Notwithstanding the foregoing, Tenant shall be entitled to a one-time tenant improvement allowance (the "Tenant Improvement Allowance") equal to One Million Three Hundred Eighty-Seven Thousand Sixteen and 00/100 Dollars ($1,387,016.00) for the costs relating to the initial design and construction of Tenant's improvements which are permanently affixed to the Expansion Premises (the "Tenant Improvements"). The Tenant Improvement Allowance will be disbursed in accordance with Landlord's standard disbursement procedures, including, without limitation, following Landlord's receipt of (i) evidence (i.e., invoices, contracts or other documentation reasonably satisfactory to Landlord) of payment for the Tenant Improvements, and (ii) fully executed, unconditional lien releases from all contractors, subcontractors, laborers, materialmen, and suppliers used by Tenant in connection with the Tenant Improvements. If the estimated cost of the Tenant Improvements exceeds the Tenant Improvement Allowance, Tenant shall be entitled to the Tenant Improvement Allowance in accordance with the terms hereof, but each individual disbursement of the Tenant Improvement Allowance shall be disbursed in the proportion that the Tenant Improvement Allowance bears to the total cost for the Tenant Improvements (less the percentage of any retainage withheld by Landlord). The Tenant Improvements shall be constructed in accordance with the terms and conditions of Article 6 of the Lease.
Further notwithstanding the foregoing, Landlord shall be obligated to upgrade the men's and women's restrooms exclusively serving the Expansion Premises in accordance with the terms of Exhibit B, Paragraph B(1)(A) to the Lease (the "Landlord Work").
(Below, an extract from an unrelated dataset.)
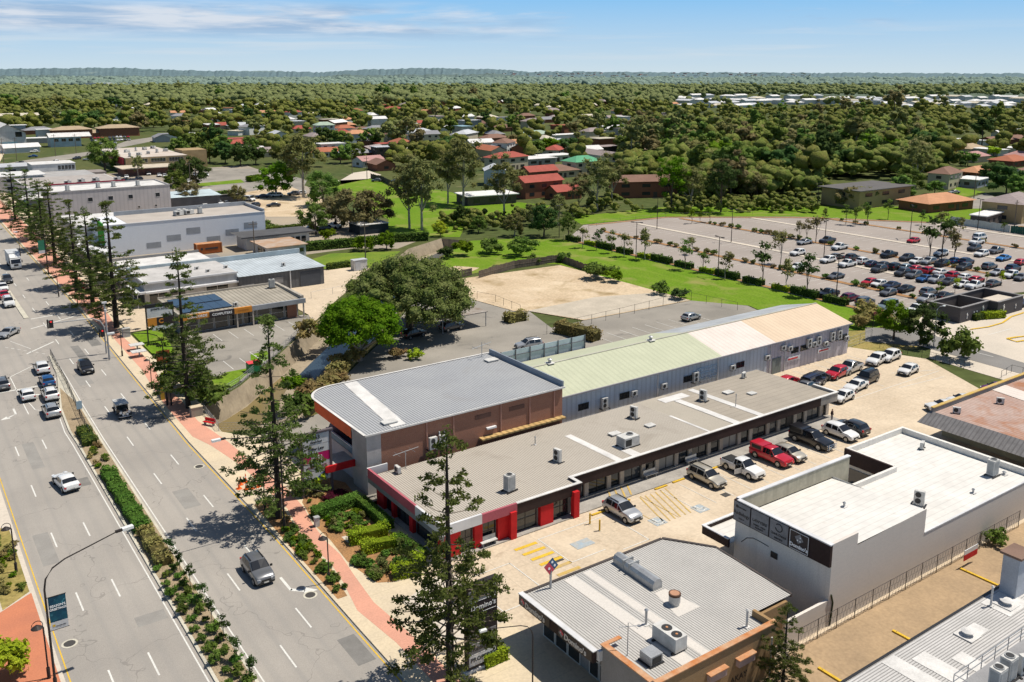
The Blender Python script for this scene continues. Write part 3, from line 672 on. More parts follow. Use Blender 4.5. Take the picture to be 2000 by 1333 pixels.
part('fascia', S, MB(brownf, conc).box(47.7, 55.8, 67.15, 67.4, 2.45, 3.62).box(55.56, 55.8, 67.4, 68.9, 2.45, 3.62).box(55.8, 97.2, 68.7, 68.95, 2.45, 3.62).box(97.2, 100.7, 68.7, 68.95, 2.45, 3.62, 1).box(100.45, 100.7, 68.95, 72.5, 2.9, 3.62, 1))
part('capping', S, MB(strip_white).box(47.7, 55.9, 67.08, 67.46, 3.62, 3.69).box(55.5, 55.9, 67.46, 68.6, 3.62, 3.69).box(55.5, 100.8, 68.62, 69.02, 3.62, 3.69).box(100.4, 100.8, 69.02, 72.5, 3.62, 3.69))
sf = part('sign_fascia', S, MB(pinkf, whitef, greyrender).box(39.2, 39.45, 72.3, 82.6, 2.75, 3.75, 0).box(39.2, 39.45, 67.1, 72.3, 2.75, 3.75, 1).box(39.45, 43.6, 67.1, 67.35, 2.75, 3.75, 1).box(43.6, 47.7, 67.1, 67.35, 2.75, 3.7, 0).box(39.22, 39.44, 67.2, 82.6, 2.2, 2.75, 2).box(39.2, 41.6, 82.6, 82.8, 2.9, 3.75, 1))
for x0, x1, y0, y1 in [(54.6, 55.3, 66.75, 67.3), (50.7, 52.3, 67.25, 67.7), (46.8, 47.5, 66.85, 67.6), (45.6, 46.8, 67.35, 67.72), (40.0, 41.3, 67.3, 67.72), (39.5, 39.88, 67.5, 68.5), (39.5, 39.88, 73.4, 74.1), (39.5, 39.88, 77.3, 77.9), (39.5, 39.88, 79.6, 81.2), (42.9, 43.8, 67.35, 67.72)]:
    part('red_pillar', S, MB(redp).box(x0, x1, y0, y1, 0.1, 2.99))
for a0, a1 in ((47.7, 50.5), (52.5, 54.5), (43.9, 45.5), (41.4, 42.8)): win(S, 'S', a0, a1, 67.75, .3, 2.7, 1, pm=glass, trans=1)
for a0, a1 in ((68.6, 73.2), (74.2, 77.2), (78.0, 79.5)): win(S, 'W', a0, a1, 39.9, .3, 2.3, 1, trans=0)
xs = [56.0, 58.7, 61.9, 63.8, 67.0, 69.1, 72.2, 74.4, 77.6, 79.7, 82.9, 85.0, 88.2, 90.3, 93.5, 95.6, 98.8, 100.2]
for i in range(len(xs) - 1):
    x0, x1 = xs[i] + .35, xs[i + 1] - .3
    w_ = win(S, 'S', x0, x1, 70.0, .3, 2.75, 1 if x1 - x0 > 1.6 else 0, pm=(screen if i in (5, 9) else glassb if i % 3 == 0 else glass), trans=1 if i % 4 == 0 else 0)
    part('pilaster', S, MB(pilast).box(xs[i + 1] - .26, xs[i + 1] + .3, 69.75, 70.0, .26, 2.99))
part('doorway', S, MB(blackp).box(92.0, 93.2, 69.9, 69.98, .26, 2.5))
part('open_sign', S, MB(yellow).box(72.6, 73.6, 69.86, 69.92, 2.3, 2.55))
part('antenna', S, MB(galv).tube([(43.2, 81.5, 3.2), (43.2, 81.5, 5.2)], .04, 5).tube([(41.7, 81.5, 5.0), (44.9, 81.7, 5.15)], .035, 5).tube([(42.2, 80.8, 5.02), (42.2, 82.2, 5.02)], .025, 4).tube([(43.0, 80.8, 5.08), (43.0, 82.2, 5.08)], .025, 4).tube([(44.0, 80.8, 5.1), (44.0, 82.2, 5.1)], .025, 4))
zr = 3.3
ac('tower', 49.0, 70.3, 3.4, R(10), 'grey tower air conditioner near the front edge of the tan shop roof')
ac('tall', 57.4, 73.2, zr, R(-80), 'tall narrow air conditioner in the middle of the ribbed shop roof')
ac('pack', 66.6, 72.0, 3.36, R(0), 'big white rooftop air conditioner with round fan on the shop row')
ac('tall', 73.0, 78.0, zr, R(-75), 'slim air conditioner standing on the shop roof below the blue shed window')
ac('tall', 84.4, 77.3, zr, R(-75), 'slim air conditioner beside the white roof flashing of the shop row')
ac('box', 96.0, 80.6, 3.2, R(20), 'small white air conditioner at the back corner of the brown roof')
ac('box', 41.9, 80.9, 3.2, R(-90), 'small air conditioner beside the roof antenna next to the brick wall')
skyl(72.8, 74.9, zr, 1.1, .8, 'white roof hatch right of the slim air conditioner on the shop row')
skyl(67.6, 75.4, zr, 1.3, .8, 'flat white roof hatch behind the big rooftop air conditioner')
skyl(89.4, 77.5, 3.24, 1.3, .9, 'flat pale roof hatch on the brown tiled end of the shop row')
skyl(91.6, 75.4, 3.26, 1.0, .8, 'smaller roof hatch on the brown tiled end of the shop row')
vent(58.3, 78.5, 3.22, 'thin vent pipe near the back of the ribbed shop roof', .9, .06)
vent(86.2, 73.4, 3.3, 'thin vent pole standing on the white flashing of the brown shop roof', 1.6, .05)
# ------------------------------------------------------------------ two-storey brick building with the rounded front
B = bld('brick_building', 'two-storey red brick building with grey ribbed roof and rounded orange fascia', 'building', 53, 92)
def rounded(x0, x1, y0, y1, r, n=8):
    return [(x0, y0), (x1, y0), (x1, y1)] + [(x0 + r - r * math.sin(t), y1 - r + r * math.cos(t)) for t in [math.pi / 2 * k / n for k in range(n + 1)]]
part('wall', B, MB(brick, greyrender).prism([(41.4, 83.7), (66.3, 83.7), (66.3, 100.0), (46.6, 100.0), (44.0, 99.0), (42.2, 97.0), (41.4, 95.0)], 0, 7.0, 0))
part('corner_pier', B, MB(M('smooth_grey_render', (.52, .50, .49), .85, streak=.2)).box(39.7, 41.4, 83.64, 87.3, 0, 7.0))
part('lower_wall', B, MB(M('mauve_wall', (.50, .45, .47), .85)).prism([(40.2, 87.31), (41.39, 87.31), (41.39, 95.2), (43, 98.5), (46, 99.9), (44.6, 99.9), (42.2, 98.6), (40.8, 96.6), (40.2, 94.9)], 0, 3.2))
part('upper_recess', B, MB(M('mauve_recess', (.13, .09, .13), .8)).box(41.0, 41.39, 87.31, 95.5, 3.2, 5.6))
for a0, a1 in ((87.5, 89.2), (89.4, 91.2), (91.4, 93.2)): win(B, 'W', a0, a1, 41.0, 3.9, 5.5, 1, pm=glass)
rr = rounded(39.5, 66.5, 83.5, 100.3, 3.6)
arc = rounded(39.62, 66.3, 83.5, 100.15, 3.5)[3:]
fs = MB(orangef)
pts = [(39.62, 87.3)] + arc[::-1] + [(50, 100.15)] 
for (xa, ya), (xb, yb) in zip(pts, pts[1:]): fs.face([(xa, ya, 5.45), (xb, yb, 5.45), (xb, yb, 6.95), (xa, ya, 6.95)]); fs.face([(xa, ya, 5.45), (xa + .8, ya - .1, 5.5), (xb + .8, yb - .1, 5.5), (xb, yb, 5.45)])
part('fascia', B, fs)
rfb = MB(zinc, strip_white)
ctr = [(p[0], p[1], 7.08 - (100 - p[1]) * .004) for p in rr]
rfb.sheet(rr, 7.06, 0)
rfb.face([(42.9, 84.0, 7.09), (44.7, 84.0, 7.09), (46.4, 100.1, 7.09), (44.7, 100.1, 7.09)], 1)
part('roof', B, rfb)
eg = MB(strip_white)
pe = [(39.45, 83.45)] + rounded(39.45, 66.5, 83.45, 100.35, 3.6)[3:][::-1] + [(66.5, 100.35)]
for (xa, ya), (xb, yb) in zip(pe, pe[1:]):
    eg.face([(xa, ya, 6.95), (xb, yb, 6.95), (xb, yb, 7.14), (xa, ya, 7.14)]); eg.strip([(xa, ya), (xb, yb)], .3, 7.141)
eg.box(39.45, 66.5, 83.38, 83.5, 6.93, 7.12)
part('gutter', B, eg)
part('parapet', B, MB(M('blue_steel_parapet', (.30, .34, .40), .6)).box(66.3, 66.5, 83.7, 100.0, 7.0, 7.75))
part('balcony', B, MB(M('balcony_grey', (.36, .31, .32), .85)).box(40.0, 41.0, 87.31, 95, 3.2, 3.28))
part('balustrade', B, MB(M('balustrade_blue', (.17, .24, .30), .5), whitef).box(40.05, 40.15, 87.31, 95.2, 3.25, 4.0, 0).box(40.0, 40.2, 87.31, 95.2, 4.0, 4.07, 1))
part('canopy_fascia', B, MB(redp, conc).box(36.4, 39.68, 86.6, 86.85, 2.45, 3.2, 0).box(36.4, 39.68, 86.85, 89.6, 3.0, 3.15, 1).box(36.2, 36.4, 86.6, 89.7, 2.5, 3.2, 0))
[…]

In no event shall Landlord be obligated to disburse any portion of the Tenant Improvement Allowance subsequent to August 31, 2016, nor shall Landlord be obligated to disburse any amount in excess of the Tenant Improvement Allowance in connection with the construction of the Tenant Improvements. No portion of the Tenant Improvement Allowance, if any, remaining after the construction of the Tenant Improvements shall be available for use by Tenant.